Una meta particolare, situata tra i colli del veronese, che parla delle radici dell’Italia ma, a suo modo, anche di storia universale. E’ l’Ossario di Custoza, monumento commemorativo situato appunto nella omonima frazione di Sommacampagna (VR), teatro delle battaglie del 1848 e 1866 combattute durante la prima e la terza guerra di indipendenza italiana. Per appassionati di storia patria e non solo, una gita alternativa per il ponte di Ognissanti.
L’Ossario di Custoza: storia del monumento
L’Ossario di Custoza, monumento commemorativo costruito per ricordare i caduti delle battaglie di Custoza, si trova sul colle Belvedere. La vista è mozzafiato: ci troviamo sulla prima della serie di colline che separa la pianura Padana dal veronese e domina il paesaggio, punto strategico per gli scontri militari, di cui ancora pare di sentire l’eco. L’Ossario fu eretto nel 1879, su iniziativa di Don Gaetano Pivatelli, parroco di Custoza, che desiderava dare una sepoltura dignitosa ai resti dei soldati italiani e austriaci morti in battaglia.
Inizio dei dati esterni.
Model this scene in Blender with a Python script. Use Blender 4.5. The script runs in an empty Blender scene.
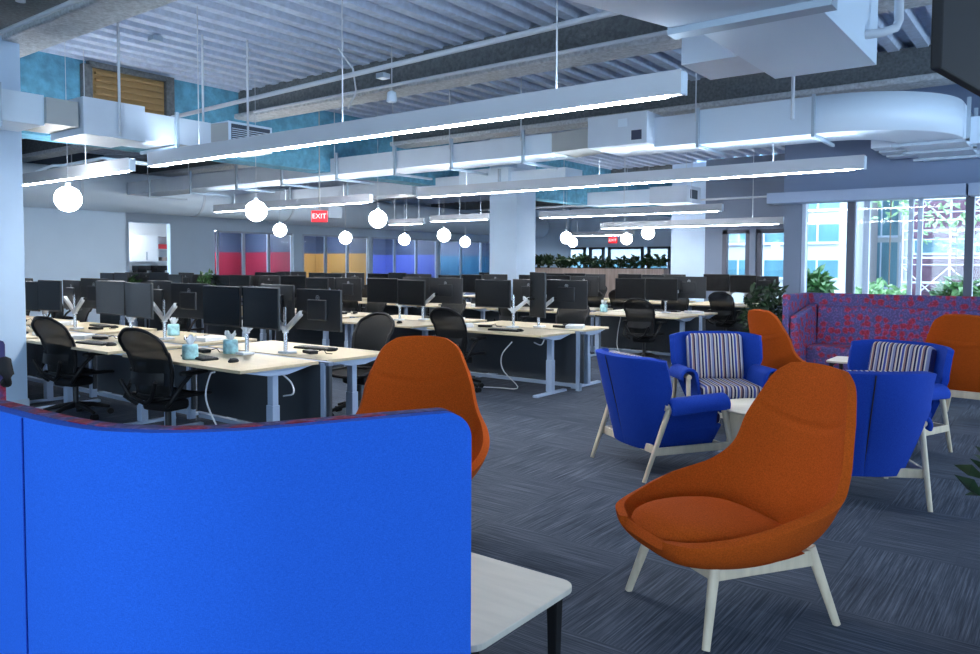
import bpy, bmesh, math, random
from math import sin, cos, pi, radians as R
from mathutils import Vector, Matrix
random.seed(7)
scn = bpy.context.scene
COL = scn.collection

# ------------------------------------------------------------------ helpers
class MB:
    """collects simple shapes into one mesh"""
    def __init__(s): s.v = []; s.f = []; s.sm = []
    def add(s, vs, fs, smooth=False):
        n = len(s.v); s.v += [tuple(v) for v in vs]
        s.f += [tuple(i + n for i in f) for f in fs]; s.sm += [smooth] * len(fs); return s
    def box(s, c, d, rz=0, M=None):
        hx, hy, hz = d[0] / 2, d[1] / 2, d[2] / 2
        vs = [Vector((x, y, z)) for z in (-hz, hz) for x, y in ((-hx, -hy), (hx, -hy), (hx, hy), (-hx, hy))]
        if M is not None: vs = [M @ v for v in vs]
        elif rz: m = Matrix.Rotation(rz, 3, 'Z'); vs = [m @ v for v in vs]
        c = Vector(c)
        return s.add([v + c for v in vs], [(3, 2, 1, 0), (4, 5, 6, 7), (0, 1, 5, 4), (1, 2, 6, 5), (2, 3, 7, 6), (3, 0, 4, 7)])
    def bb(s, x0, x1, y0, y1, z0, z1):
        return s.box(((x0 + x1) / 2, (y0 + y1) / 2, (z0 + z1) / 2), (abs(x1 - x0), abs(y1 - y0), abs(z1 - z0)))
    def hexa(s, p):  # 4 lower + 4 upper points
        return s.add(p, [(3, 2, 1, 0), (4, 5, 6, 7), (0, 1, 5, 4), (1, 2, 6, 5), (2, 3, 7, 6), (3, 0, 4, 7)])
    def tube(s, pts, r, n=10, cap=True):
        pts = [Vector(p) for p in pts]; rs = r if isinstance(r, (list, tuple)) else [r] * len(pts)
        rings = []; up = None
        for i, p in enumerate(pts):
            t = (pts[min(i + 1, len(pts) - 1)] - pts[max(i - 1, 0)]).normalized()
            if up is None: up = Vector((0, 0, 1)) if abs(t.z) < .95 else Vector((1, 0, 0))
            a = t.cross(up)
            if a.length < 1e-4: a = t.cross(Vector((1, 0, 0)))
            a.normalize(); b = a.cross(t).normalized()
            rings.append([p + (a * cos(2 * pi * k / n) + b * sin(2 * pi * k / n)) * rs[i] for k in range(n)])
        vs = [v for r_ in rings for v in r_]
        fs = [(i * n + k, i * n + (k + 1) % n, (i + 1) * n + (k + 1) % n, (i + 1) * n + k) for i in range(len(pts) - 1) for k in range(n)]
        s.add(vs, fs, True)
        if cap:
            s.add(rings[0], [tuple(range(n))]); s.add(rings[-1], [tuple(range(n))[::-1]])
        return s
    def lathe(s, prof, c=(0, 0, 0), n=20, smooth=True):
        vs = [(c[0] + r * cos(2 * pi * k / n), c[1] + r * sin(2 * pi * k / n), c[2] + z) for r, z in prof for k in range(n)]
        fs = [(i * n + k, i * n + (k + 1) % n, (i + 1) * n + (k + 1) % n, (i + 1) * n + k) for i in range(len(prof) - 1) for k in range(n)]
        s.add(vs, fs, smooth)
        if prof[0][0] > 1e-5: s.add(vs[:n], [tuple(range(n))[::-1]])
        if prof[-1][0] > 1e-5: s.add(vs[-n:], [tuple(range(n))])
        return s
    def grid(s, fn, nu, nv, smooth=True):
        vs = [fn(i / nu, j / nv) for j in range(nv + 1) for i in range(nu + 1)]
        fs = [(j * (nu + 1) + i, j * (nu + 1) + i + 1, (j + 1) * (nu + 1) + i + 1, (j + 1) * (nu + 1) + i) for j in range(nv) for i in range(nu)]
        return s.add(vs, fs, smooth)
    def prism(s, poly, z0, z1):
        n = len(poly); vs = [(x, y, z0) for x, y in poly] + [(x, y, z1) for x, y in poly]
        return s.add(vs, [tuple(range(n))[::-1], tuple(range(n, 2 * n))] + [(i, (i + 1) % n, n + (i + 1) % n, n + i) for i in range(n)])
    def build(s, name, mat, parent=None, bevel=0, seg=2, smooth=False, weld=False, loc=None):
        me = bpy.data.meshes.new(name); me.from_pydata(s.v, [], s.f); me.update()
        me.polygons.foreach_set('use_smooth', [True if smooth else x for x in s.sm])
        if weld:
            b = bmesh.new(); b.from_mesh(me); bmesh.ops.remove_doubles(b, verts=b.verts, dist=1e-4)
            bmesh.ops.recalc_face_normals(b, faces=b.faces); b.to_mesh(me); b.free()
        me.materials.append(mat)
        o = bpy.data.objects.new(name, me); COL.objects.link(o)
        if parent: o.parent = parent
        if loc: o.location = loc
        if bevel:
            m = o.modifiers.new('b', 'BEVEL'); m.width = bevel; m.segments = seg; m.limit_method = 'ANGLE'; m.angle_limit = R(40)
            if not smooth: m.harden_normals = False
        return o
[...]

Un’idea che, partendo da eventi all’epoca esaltati in quanto precursori dell’unità nazionale, guardava fraternamente anche oltre i confini, stabilendo un legame anche con quelli che erano i nemici, e che come tale venne accolta con favore; approvarono infatti il progetto sia le autorità locali che l’imperatore d’Austria Francesco Giuseppe, nonostante fosse direttamente interessato dalla perdita dei territori del Lombardo-Veneto, e il monumento fu così finanziato grazie a donazioni e contributi da tutta Italia e dall’Austria.

La struttura
“Nemici in vita, morte li adeguò, pietà li raccolse”: è il motto che accoglie il visitatore che entra nel monumento e che riassume il senso del fare memoria di quel luogo in questo modo particolare, un ossario, di cui si trova l’analogo in un altro vicino luogo di battaglie per l’indipendenza italiana, San Martino della Battaglia. La torre ottagonale di Custoza è alta circa 38 metri, costruita in stile neogotico. All'interno, una cripta raccoglie i resti di circa 2.000 soldati, sia italiani che austriaci, perlopiù non identificati.

Ma, a differenza che nell’ossario di San Martino, che espone i teschi e le ossa in modo più distante dallo spettatore, a Custoza l’impatto con ciò che resta dei volti dei soldati è immediato: scesi nella cripta i sorrisi ormai spenti dei combattenti sono davanti al visitatore come libri su uno scaffale, e le loro ossa sono accatastate davanti ai suoi occhi in una sequenza indistinta, che - a parte pochi ufficiali dal nome noto – non dà nome né nazionalità a nessuno dei resti umani. I quali, ormai spogli dalle contingenze della vita, rivelano solo la sostanziale uguaglianza di tutti i popoli, nemici o amici che siano.

Il messaggio e il ricordo
L’Ossario di Custoza è diventato un simbolo di memoria e riconciliazione, ricordando l’alto costo umano delle guerre di indipendenza e l’aspirazione alla pace. Ogni anno, viene visitato da numerosi turisti, storici e appassionati, ed è sede di commemorazioni per onorare i soldati caduti e il sacrificio umano di entrambi gli schieramenti.

Le battaglie di Custoza furono peraltro due scontri militari particolarmente tragici e segnati da altrettante sconfitte, nel 1848 dell’esercito piemontese e nel 1866 di quello italiano, sconfitte che comunque non pregiudicarono il risultato finale che portò all’unificazione dei territori italiani, con l’apporto fondamentale dell’esercito francese nel primo caso e di quello prussiano nel secondo, a dimostrazione di come questi eventi all’apparenza di portata locale siano invece stati cruciali anche oltre i confini italiani.